Un gobierno inteligente no abonaría a esa ley de la selva en materia de desarrollo urbano. Se trata de un asunto de gobernabilidad de la mayor importancia, que incide en todos los aspectos de la vida de la Ciudad.
El Gobierno del Distrito Federal debe –por supuesto– de garantizar la eficiencia en el mercado inmobiliario, debe también garantizar condiciones de seguridad jurídica para los propietarios de terrenos, verificar que no se ponga en riesgo la viabilidad de la Ciudad y detener el atropello constante (y sin compensación alguna) de los derechos de quienes son afectados por los cambios en las normas de desarrollo.
Una política con esa visión sólo podría construirse con una amplia participación social y un profundo estudio técnico. No hay manera de hacer planeación sin el involucramiento de la ciudadanía. La planeación urbana de escritorio sólo funciona ahí, en el escritorio.
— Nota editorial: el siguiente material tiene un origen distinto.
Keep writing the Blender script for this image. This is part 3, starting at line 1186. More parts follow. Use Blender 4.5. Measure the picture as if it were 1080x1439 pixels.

Porque la realidad es demasiado compleja y llena de intereses como para resolverla de un plumazo y sin escuchar y evaluar todas las opiniones, poner en la balanza todos los derechos, analizar los costos y beneficios.
El destino de las nuevas normas 30 y 31 que se cocinan en el Gobierno de la Ciudad será el mismo que el de todas los anteriores normas de desarrollo urbano del Distrito Federal, si no se atiende la necesidad de hacer políticas públicas de forma abierta y transparente.
El desarrollo a garrotazos sólo puede ser detenido por un Estado con la suficiente sensibilidad para escuchar más de lo que habla.